**What to do:**
Pictures don't belong in the copy; print all the records exactly.

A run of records
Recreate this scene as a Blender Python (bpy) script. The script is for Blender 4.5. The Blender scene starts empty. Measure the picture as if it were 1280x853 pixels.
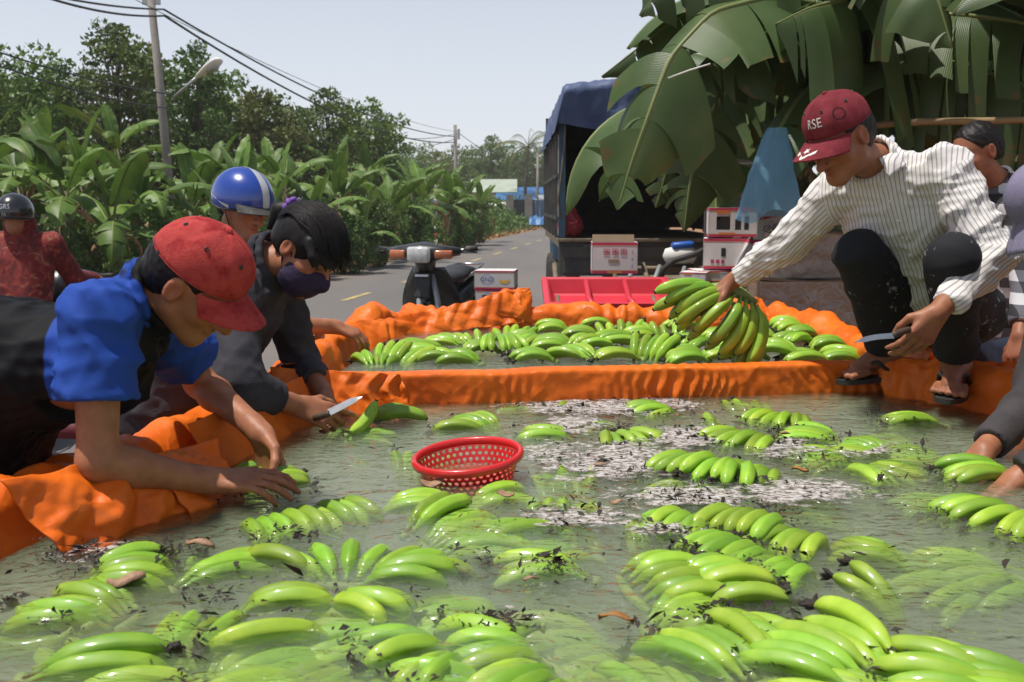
import bpy, bmesh, math, random
import numpy as np
from mathutils import Vector, Matrix, Euler

# ------------------------------------------------------------------ camera, sky, sun, exposure
scene = bpy.context.scene
COL = scene.collection
R = math.radians
CAM_Z = 1.5
PITCH = R(7.5)
FPX = 1300.0
cam_d = bpy.data.cameras.new('camera')
cam_d.sensor_width = 36.0
cam_d.lens = FPX / 1280.0 * 36.0
cam_d.clip_start = 0.05
cam_d.clip_end = 3000.0
cam_d.dof.use_dof = True
cam_d.dof.focus_distance = 2.9
cam_d.dof.aperture_fstop = 9.0
cam = bpy.data.objects.new('camera', cam_d)
cam.location = (0, 0, CAM_Z)
cam.rotation_euler = (math.pi / 2 - PITCH, 0, 0)
COL.objects.link(cam)
scene.camera = cam

SUN_DIR = Vector((-0.30, -0.10, 0.95)).normalized()      # towards the sun
world = bpy.data.worlds.new('World')
scene.world = world
world.use_nodes = True
wn = world.node_tree.nodes
wl = world.node_tree.links
wn.clear()
w_out = wn.new('ShaderNodeOutputWorld')
w_bg = wn.new('ShaderNodeBackground')
w_sky = wn.new('ShaderNodeTexSky')
w_sky.sky_type = 'NISHITA'
w_sky.sun_disc = False
w_sky.sun_elevation = math.asin(SUN_DIR.z)
w_sky.sun_rotation = math.atan2(SUN_DIR.x, SUN_DIR.y)
w_sky.air_density = 1.0
w_sky.dust_density = 0.6
w_sky.ozone_density = 1.5
w_hsv = wn.new('ShaderNodeHueSaturation')
w_hsv.inputs['Saturation'].default_value = 0.65
w_mix = wn.new('ShaderNodeMixRGB')          # an even, thin white haze over the whole sky
w_mix.inputs[2].default_value = (8.1, 8.4, 9.2, 1)
w_bg.inputs['Strength'].default_value = 0.11
wl.new(w_sky.outputs[0], w_hsv.inputs['Color'])
wl.new(w_hsv.outputs[0], w_mix.inputs[1])
wl.new(w_mix.outputs[0], w_bg.inputs['Color'])
w_tc = wn.new('ShaderNodeTexCoord')         # the haze thins evenly from the horizon to the zenith
w_sep = wn.new('ShaderNodeSeparateXYZ')
w_mr = wn.new('ShaderNodeMapRange')
w_mr.inputs['From Min'].default_value = 0.0
w_mr.inputs['From Max'].default_value = 0.5
w_mr.inputs['To Min'].default_value = 0.74
w_mr.inputs['To Max'].default_value = 0.0
wl.new(w_tc.outputs['Generated'], w_sep.inputs[0])
wl.new(w_sep.outputs['Z'], w_mr.inputs['Value'])
wl.new(w_mr.outputs[0], w_mix.inputs[0])
wl.new(w_bg.outputs[0], w_out.inputs['Surface'])

sun_d = bpy.data.lights.new('sun', 'SUN')
sun_d.energy = 5.0
sun_d.angle = R(0.6)
sun_d.color = (1.0, 0.95, 0.87)
sun = bpy.data.objects.new('sun', sun_d)
sun.rotation_euler = (-SUN_DIR).to_track_quat('-Z', 'Y').to_euler()
sun.location = SUN_DIR * 50
COL.objects.link(sun)

scene.view_settings.view_transform = 'Standard'
scene.view_settings.look = 'None'
scene.view_settings.exposure = 0.0
scene.view_settings.gamma = 1.0
scene.view_settings.use_curve_mapping = False
cy = scene.cycles
cy.use_denoising = True
try:
    cy.denoiser = 'OPENIMAGEDENOISE'
except Exception:
    pass
cy.max_bounces = 8
cy.diffuse_bounces = 3
cy.glossy_bounces = 3
cy.transmission_bounces = 4
cy.transparent_max_bounces = 12
cy.volume_bounces = 1
cy.sample_clamp_indirect = 6.0
cy.caustics_reflective = False
cy.caustics_refractive = False

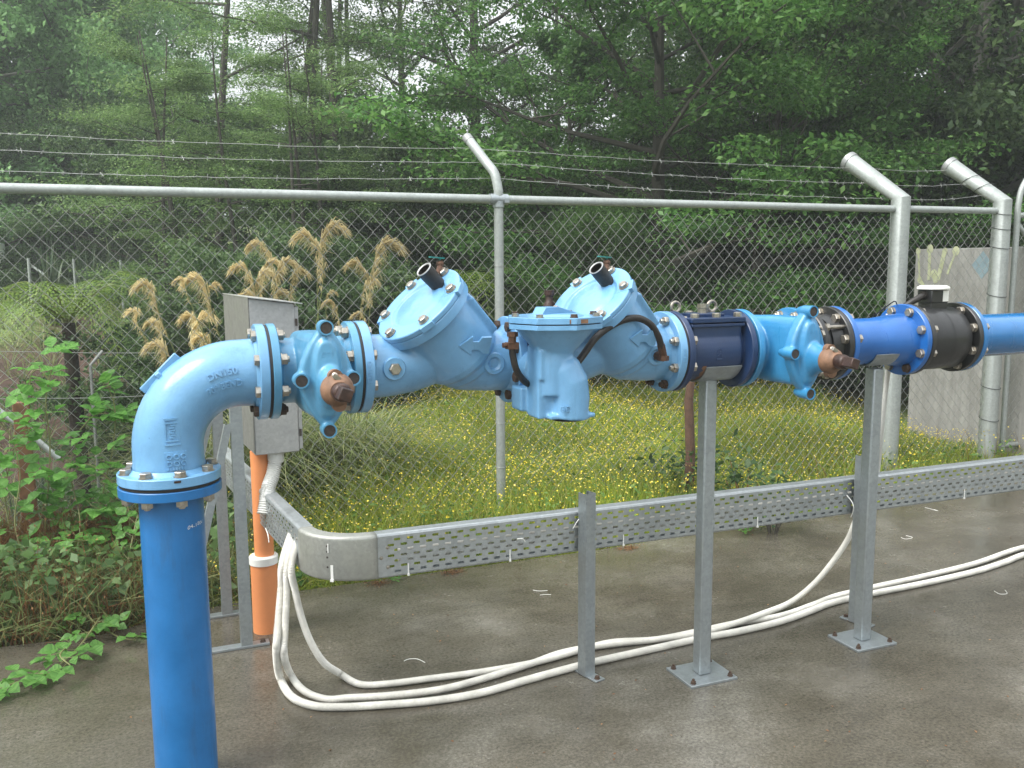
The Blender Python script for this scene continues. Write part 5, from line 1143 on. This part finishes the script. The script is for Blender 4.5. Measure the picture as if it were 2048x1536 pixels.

**Written solution:**
Recreate this scene as a Blender Python (bpy) script. The script is for Blender 4.5. The Blender scene starts empty. Measure the picture as if it were 1280x853 pixels.
import bpy, bmesh, math, random
import numpy as np
from mathutils import Vector, Matrix, Euler

# ------------------------------------------------------------------ camera, sky, sun, exposure
scene = bpy.context.scene
COL = scene.collection
R = math.radians
CAM_Z = 1.5
PITCH = R(7.5)
FPX = 1300.0
cam_d = bpy.data.cameras.new('camera')
cam_d.sensor_width = 36.0
cam_d.lens = FPX / 1280.0 * 36.0
cam_d.clip_start = 0.05
cam_d.clip_end = 3000.0
cam_d.dof.use_dof = True
cam_d.dof.focus_distance = 2.9
cam_d.dof.aperture_fstop = 9.0
cam = bpy.data.objects.new('camera', cam_d)
cam.location = (0, 0, CAM_Z)
cam.rotation_euler = (math.pi / 2 - PITCH, 0, 0)
COL.objects.link(cam)
scene.camera = cam

SUN_DIR = Vector((-0.30, -0.10, 0.95)).normalized()      # towards the sun
world = bpy.data.worlds.new('World')
scene.world = world
world.use_nodes = True
wn = world.node_tree.nodes
wl = world.node_tree.links
wn.clear()
w_out = wn.new('ShaderNodeOutputWorld')
w_bg = wn.new('ShaderNodeBackground')
w_sky = wn.new('ShaderNodeTexSky')
w_sky.sky_type = 'NISHITA'
w_sky.sun_disc = False
w_sky.sun_elevation = math.asin(SUN_DIR.z)
w_sky.sun_rotation = math.atan2(SUN_DIR.x, SUN_DIR.y)
w_sky.air_density = 1.0
w_sky.dust_density = 0.6
w_sky.ozone_density = 1.5
w_hsv = wn.new('ShaderNodeHueSaturation')
w_hsv.inputs['Saturation'].default_value = 0.65
w_mix = wn.new('ShaderNodeMixRGB')          # an even, thin white haze over the whole sky
w_mix.inputs[2].default_value = (8.1, 8.4, 9.2, 1)
w_bg.inputs['Strength'].default_value = 0.11
wl.new(w_sky.outputs[0], w_hsv.inputs['Color'])
wl.new(w_hsv.outputs[0], w_mix.inputs[1])
wl.new(w_mix.outputs[0], w_bg.inputs['Color'])
w_tc = wn.new('ShaderNodeTexCoord')         # the haze thins evenly from the horizon to the zenith
w_sep = wn.new('ShaderNodeSeparateXYZ')
w_mr = wn.new('ShaderNodeMapRange')
w_mr.inputs['From Min'].default_value = 0.0
w_mr.inputs['From Max'].default_value = 0.5
w_mr.inputs['To Min'].default_value = 0.74
w_mr.inputs['To Max'].default_value = 0.0
wl.new(w_tc.outputs['Generated'], w_sep.inputs[0])
wl.new(w_sep.outputs['Z'], w_mr.inputs['Value'])
wl.new(w_mr.outputs[0], w_mix.inputs[0])
wl.new(w_bg.outputs[0], w_out.inputs['Surface'])

sun_d = bpy.data.lights.new('sun', 'SUN')
sun_d.energy = 5.0
sun_d.angle = R(0.6)
sun_d.color = (1.0, 0.95, 0.87)
sun = bpy.data.objects.new('sun', sun_d)
sun.rotation_euler = (-SUN_DIR).to_track_quat('-Z', 'Y').to_euler()
sun.location = SUN_DIR * 50
COL.objects.link(sun)

scene.view_settings.view_transform = 'Standard'
scene.view_settings.look = 'None'
scene.view_settings.exposure = 0.0
scene.view_settings.gamma = 1.0
scene.view_settings.use_curve_mapping = False
cy = scene.cycles
cy.use_denoising = True
try:
    cy.denoiser = 'OPENIMAGEDENOISE'
except Exception:
    pass
cy.max_bounces = 8
cy.diffuse_bounces = 3
cy.glossy_bounces = 3
cy.transmission_bounces = 4
cy.transparent_max_bounces = 12
cy.volume_bounces = 1
cy.sample_clamp_indirect = 6.0
cy.caustics_reflective = False
cy.caustics_refractive = False

The Blender Python script for this scene continues. Write part 5, from line 1143 on. This part finishes the script. The script is for Blender 4.5. Measure the picture as if it were 2048x1536 pixels.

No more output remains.